-- Task material --
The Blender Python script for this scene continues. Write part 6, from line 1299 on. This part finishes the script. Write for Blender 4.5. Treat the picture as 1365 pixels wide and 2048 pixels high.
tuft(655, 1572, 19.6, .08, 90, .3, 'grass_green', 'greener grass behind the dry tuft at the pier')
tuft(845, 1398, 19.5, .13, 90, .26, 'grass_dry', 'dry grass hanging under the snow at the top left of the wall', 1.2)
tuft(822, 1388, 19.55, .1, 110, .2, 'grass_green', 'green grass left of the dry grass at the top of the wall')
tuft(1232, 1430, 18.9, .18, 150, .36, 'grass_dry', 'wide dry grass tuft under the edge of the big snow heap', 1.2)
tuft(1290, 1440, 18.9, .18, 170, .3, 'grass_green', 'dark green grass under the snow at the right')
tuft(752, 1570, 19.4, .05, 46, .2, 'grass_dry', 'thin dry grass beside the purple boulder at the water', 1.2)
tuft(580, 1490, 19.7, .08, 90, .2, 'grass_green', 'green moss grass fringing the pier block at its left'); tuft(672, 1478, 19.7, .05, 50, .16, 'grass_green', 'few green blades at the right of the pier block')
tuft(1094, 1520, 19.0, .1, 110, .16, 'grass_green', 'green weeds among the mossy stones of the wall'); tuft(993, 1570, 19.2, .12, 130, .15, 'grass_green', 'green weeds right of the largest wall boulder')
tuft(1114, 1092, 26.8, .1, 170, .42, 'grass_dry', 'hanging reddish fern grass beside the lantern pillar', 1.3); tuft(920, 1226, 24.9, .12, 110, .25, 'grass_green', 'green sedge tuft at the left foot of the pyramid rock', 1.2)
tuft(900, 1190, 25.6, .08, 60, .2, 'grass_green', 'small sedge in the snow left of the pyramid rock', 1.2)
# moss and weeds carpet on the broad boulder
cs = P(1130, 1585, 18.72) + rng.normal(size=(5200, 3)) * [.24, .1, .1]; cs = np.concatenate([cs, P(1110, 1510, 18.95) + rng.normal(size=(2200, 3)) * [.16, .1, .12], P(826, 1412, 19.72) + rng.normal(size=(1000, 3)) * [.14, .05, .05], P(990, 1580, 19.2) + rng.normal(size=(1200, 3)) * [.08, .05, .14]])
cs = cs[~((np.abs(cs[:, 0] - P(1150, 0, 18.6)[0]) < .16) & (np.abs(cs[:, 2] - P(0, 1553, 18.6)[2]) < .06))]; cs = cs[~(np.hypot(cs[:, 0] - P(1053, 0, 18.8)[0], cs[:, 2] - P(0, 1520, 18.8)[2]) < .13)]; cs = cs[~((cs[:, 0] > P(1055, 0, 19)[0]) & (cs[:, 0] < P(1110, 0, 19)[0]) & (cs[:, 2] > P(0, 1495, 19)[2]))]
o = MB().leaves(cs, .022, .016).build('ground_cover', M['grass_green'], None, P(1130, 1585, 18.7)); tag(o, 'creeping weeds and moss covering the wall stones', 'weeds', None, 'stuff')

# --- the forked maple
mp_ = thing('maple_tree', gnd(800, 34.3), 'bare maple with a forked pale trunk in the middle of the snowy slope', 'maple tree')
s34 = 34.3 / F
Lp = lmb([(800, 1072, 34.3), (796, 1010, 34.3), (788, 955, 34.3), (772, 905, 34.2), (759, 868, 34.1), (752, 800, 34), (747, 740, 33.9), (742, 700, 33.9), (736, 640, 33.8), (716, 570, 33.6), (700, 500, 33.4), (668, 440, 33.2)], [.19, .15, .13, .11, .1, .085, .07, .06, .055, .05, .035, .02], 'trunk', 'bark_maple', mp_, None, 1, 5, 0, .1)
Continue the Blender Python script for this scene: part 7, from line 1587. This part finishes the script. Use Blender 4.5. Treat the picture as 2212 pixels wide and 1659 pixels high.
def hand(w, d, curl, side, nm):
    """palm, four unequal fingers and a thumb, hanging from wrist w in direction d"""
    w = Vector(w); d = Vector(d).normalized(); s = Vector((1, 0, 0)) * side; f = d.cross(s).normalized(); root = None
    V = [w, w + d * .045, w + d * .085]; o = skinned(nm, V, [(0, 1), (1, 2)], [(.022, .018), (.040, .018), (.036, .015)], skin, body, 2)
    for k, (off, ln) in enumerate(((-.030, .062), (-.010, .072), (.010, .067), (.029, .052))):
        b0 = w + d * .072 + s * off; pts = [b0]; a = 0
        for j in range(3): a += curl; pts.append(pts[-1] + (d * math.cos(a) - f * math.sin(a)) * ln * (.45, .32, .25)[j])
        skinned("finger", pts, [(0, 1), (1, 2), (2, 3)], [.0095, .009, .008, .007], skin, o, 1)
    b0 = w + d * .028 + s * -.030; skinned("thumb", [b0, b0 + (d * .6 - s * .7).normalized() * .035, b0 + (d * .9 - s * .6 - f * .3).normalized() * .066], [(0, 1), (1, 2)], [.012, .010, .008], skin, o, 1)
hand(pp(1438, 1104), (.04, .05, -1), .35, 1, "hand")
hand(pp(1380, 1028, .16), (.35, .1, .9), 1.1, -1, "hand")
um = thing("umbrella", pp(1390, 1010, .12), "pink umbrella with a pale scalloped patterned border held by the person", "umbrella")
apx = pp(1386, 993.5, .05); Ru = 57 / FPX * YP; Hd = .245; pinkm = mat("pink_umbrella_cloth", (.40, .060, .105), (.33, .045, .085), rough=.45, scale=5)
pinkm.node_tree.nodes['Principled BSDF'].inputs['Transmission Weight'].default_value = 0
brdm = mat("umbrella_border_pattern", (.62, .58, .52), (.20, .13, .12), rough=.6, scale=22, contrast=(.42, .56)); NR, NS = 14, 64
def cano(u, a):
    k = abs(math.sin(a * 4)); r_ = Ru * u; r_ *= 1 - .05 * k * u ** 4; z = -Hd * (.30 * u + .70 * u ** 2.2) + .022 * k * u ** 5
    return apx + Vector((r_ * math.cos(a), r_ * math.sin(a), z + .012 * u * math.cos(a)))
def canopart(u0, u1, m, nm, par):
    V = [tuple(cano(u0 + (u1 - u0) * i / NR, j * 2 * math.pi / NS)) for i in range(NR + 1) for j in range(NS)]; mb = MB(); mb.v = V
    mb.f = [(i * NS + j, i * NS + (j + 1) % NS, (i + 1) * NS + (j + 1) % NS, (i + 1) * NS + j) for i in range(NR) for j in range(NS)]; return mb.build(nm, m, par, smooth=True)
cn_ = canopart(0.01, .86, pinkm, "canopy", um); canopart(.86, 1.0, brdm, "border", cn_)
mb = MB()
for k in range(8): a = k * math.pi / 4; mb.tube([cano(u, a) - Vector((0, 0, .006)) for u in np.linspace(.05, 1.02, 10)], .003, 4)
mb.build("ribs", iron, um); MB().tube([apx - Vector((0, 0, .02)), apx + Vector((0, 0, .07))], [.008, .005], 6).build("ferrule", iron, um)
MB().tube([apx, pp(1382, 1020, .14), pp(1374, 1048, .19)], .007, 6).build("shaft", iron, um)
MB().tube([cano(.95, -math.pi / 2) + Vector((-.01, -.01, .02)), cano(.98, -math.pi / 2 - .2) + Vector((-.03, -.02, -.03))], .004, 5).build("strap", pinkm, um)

-- Written request --
Print the records above in full, exactly.

-- Correct result --
The Blender Python script for this scene continues. Write part 6, from line 1299 on. This part finishes the script. Write for Blender 4.5. Treat the picture as 1365 pixels wide and 2048 pixels high.
tuft(655, 1572, 19.6, .08, 90, .3, 'grass_green', 'greener grass behind the dry tuft at the pier')
tuft(845, 1398, 19.5, .13, 90, .26, 'grass_dry', 'dry grass hanging under the snow at the top left of the wall', 1.2)
tuft(822, 1388, 19.55, .1, 110, .2, 'grass_green', 'green grass left of the dry grass at the top of the wall')
tuft(1232, 1430, 18.9, .18, 150, .36, 'grass_dry', 'wide dry grass tuft under the edge of the big snow heap', 1.2)
tuft(1290, 1440, 18.9, .18, 170, .3, 'grass_green', 'dark green grass under the snow at the right')
tuft(752, 1570, 19.4, .05, 46, .2, 'grass_dry', 'thin dry grass beside the purple boulder at the water', 1.2)
tuft(580, 1490, 19.7, .08, 90, .2, 'grass_green', 'green moss grass fringing the pier block at its left'); tuft(672, 1478, 19.7, .05, 50, .16, 'grass_green', 'few green blades at the right of the pier block')
tuft(1094, 1520, 19.0, .1, 110, .16, 'grass_green', 'green weeds among the mossy stones of the wall'); tuft(993, 1570, 19.2, .12, 130, .15, 'grass_green', 'green weeds right of the largest wall boulder')
tuft(1114, 1092, 26.8, .1, 170, .42, 'grass_dry', 'hanging reddish fern grass beside the lantern pillar', 1.3); tuft(920, 1226, 24.9, .12, 110, .25, 'grass_green', 'green sedge tuft at the left foot of the pyramid rock', 1.2)
tuft(900, 1190, 25.6, .08, 60, .2, 'grass_green', 'small sedge in the snow left of the pyramid rock', 1.2)
# moss and weeds carpet on the broad boulder
cs = P(1130, 1585, 18.72) + rng.normal(size=(5200, 3)) * [.24, .1, .1]; cs = np.concatenate([cs, P(1110, 1510, 18.95) + rng.normal(size=(2200, 3)) * [.16, .1, .12], P(826, 1412, 19.72) + rng.normal(size=(1000, 3)) * [.14, .05, .05], P(990, 1580, 19.2) + rng.normal(size=(1200, 3)) * [.08, .05, .14]])
cs = cs[~((np.abs(cs[:, 0] - P(1150, 0, 18.6)[0]) < .16) & (np.abs(cs[:, 2] - P(0, 1553, 18.6)[2]) < .06))]; cs = cs[~(np.hypot(cs[:, 0] - P(1053, 0, 18.8)[0], cs[:, 2] - P(0, 1520, 18.8)[2]) < .13)]; cs = cs[~((cs[:, 0] > P(1055, 0, 19)[0]) & (cs[:, 0] < P(1110, 0, 19)[0]) & (cs[:, 2] > P(0, 1495, 19)[2]))]
o = MB().leaves(cs, .022, .016).build('ground_cover', M['grass_green'], None, P(1130, 1585, 18.7)); tag(o, 'creeping weeds and moss covering the wall stones', 'weeds', None, 'stuff')

# --- the forked maple
mp_ = thing('maple_tree', gnd(800, 34.3), 'bare maple with a forked pale trunk in the middle of the snowy slope', 'maple tree')
s34 = 34.3 / F
Lp = lmb([(800, 1072, 34.3), (796, 1010, 34.3), (788, 955, 34.3), (772, 905, 34.2), (759, 868, 34.1), (752, 800, 34), (747, 740, 33.9), (742, 700, 33.9), (736, 640, 33.8), (716, 570, 33.6), (700, 500, 33.4), (668, 440, 33.2)], [.19, .15, .13, .11, .1, .085, .07, .06, .055, .05, .035, .02], 'trunk', 'bark_maple', mp_, None, 1, 5, 0, .1)
Continue the Blender Python script for this scene: part 7, from line 1587. This part finishes the script. Use Blender 4.5. Treat the picture as 2212 pixels wide and 1659 pixels high.
def hand(w, d, curl, side, nm):
    """palm, four unequal fingers and a thumb, hanging from wrist w in direction d"""
    w = Vector(w); d = Vector(d).normalized(); s = Vector((1, 0, 0)) * side; f = d.cross(s).normalized(); root = None
    V = [w, w + d * .045, w + d * .085]; o = skinned(nm, V, [(0, 1), (1, 2)], [(.022, .018), (.040, .018), (.036, .015)], skin, body, 2)
    for k, (off, ln) in enumerate(((-.030, .062), (-.010, .072), (.010, .067), (.029, .052))):
        b0 = w + d * .072 + s * off; pts = [b0]; a = 0
        for j in range(3): a += curl; pts.append(pts[-1] + (d * math.cos(a) - f * math.sin(a)) * ln * (.45, .32, .25)[j])
        skinned("finger", pts, [(0, 1), (1, 2), (2, 3)], [.0095, .009, .008, .007], skin, o, 1)
    b0 = w + d * .028 + s * -.030; skinned("thumb", [b0, b0 + (d * .6 - s * .7).normalized() * .035, b0 + (d * .9 - s * .6 - f * .3).normalized() * .066], [(0, 1), (1, 2)], [.012, .010, .008], skin, o, 1)
hand(pp(1438, 1104), (.04, .05, -1), .35, 1, "hand")
hand(pp(1380, 1028, .16), (.35, .1, .9), 1.1, -1, "hand")
um = thing("umbrella", pp(1390, 1010, .12), "pink umbrella with a pale scalloped patterned border held by the person", "umbrella")
apx = pp(1386, 993.5, .05); Ru = 57 / FPX * YP; Hd = .245; pinkm = mat("pink_umbrella_cloth", (.40, .060, .105), (.33, .045, .085), rough=.45, scale=5)
pinkm.node_tree.nodes['Principled BSDF'].inputs['Transmission Weight'].default_value = 0
brdm = mat("umbrella_border_pattern", (.62, .58, .52), (.20, .13, .12), rough=.6, scale=22, contrast=(.42, .56)); NR, NS = 14, 64
def cano(u, a):
    k = abs(math.sin(a * 4)); r_ = Ru * u; r_ *= 1 - .05 * k * u ** 4; z = -Hd * (.30 * u + .70 * u ** 2.2) + .022 * k * u ** 5
    return apx + Vector((r_ * math.cos(a), r_ * math.sin(a), z + .012 * u * math.cos(a)))
def canopart(u0, u1, m, nm, par):
    V = [tuple(cano(u0 + (u1 - u0) * i / NR, j * 2 * math.pi / NS)) for i in range(NR + 1) for j in range(NS)]; mb = MB(); mb.v = V
    mb.f = [(i * NS + j, i * NS + (j + 1) % NS, (i + 1) * NS + (j + 1) % NS, (i + 1) * NS + j) for i in range(NR) for j in range(NS)]; return mb.build(nm, m, par, smooth=True)
cn_ = canopart(0.01, .86, pinkm, "canopy", um); canopart(.86, 1.0, brdm, "border", cn_)
mb = MB()
for k in range(8): a = k * math.pi / 4; mb.tube([cano(u, a) - Vector((0, 0, .006)) for u in np.linspace(.05, 1.02, 10)], .003, 4)
mb.build("ribs", iron, um); MB().tube([apx - Vector((0, 0, .02)), apx + Vector((0, 0, .07))], [.008, .005], 6).build("ferrule", iron, um)
MB().tube([apx, pp(1382, 1020, .14), pp(1374, 1048, .19)], .007, 6).build("shaft", iron, um)
MB().tube([cano(.95, -math.pi / 2) + Vector((-.01, -.01, .02)), cano(.98, -math.pi / 2 - .2) + Vector((-.03, -.02, -.03))], .004, 5).build("strap", pinkm, um)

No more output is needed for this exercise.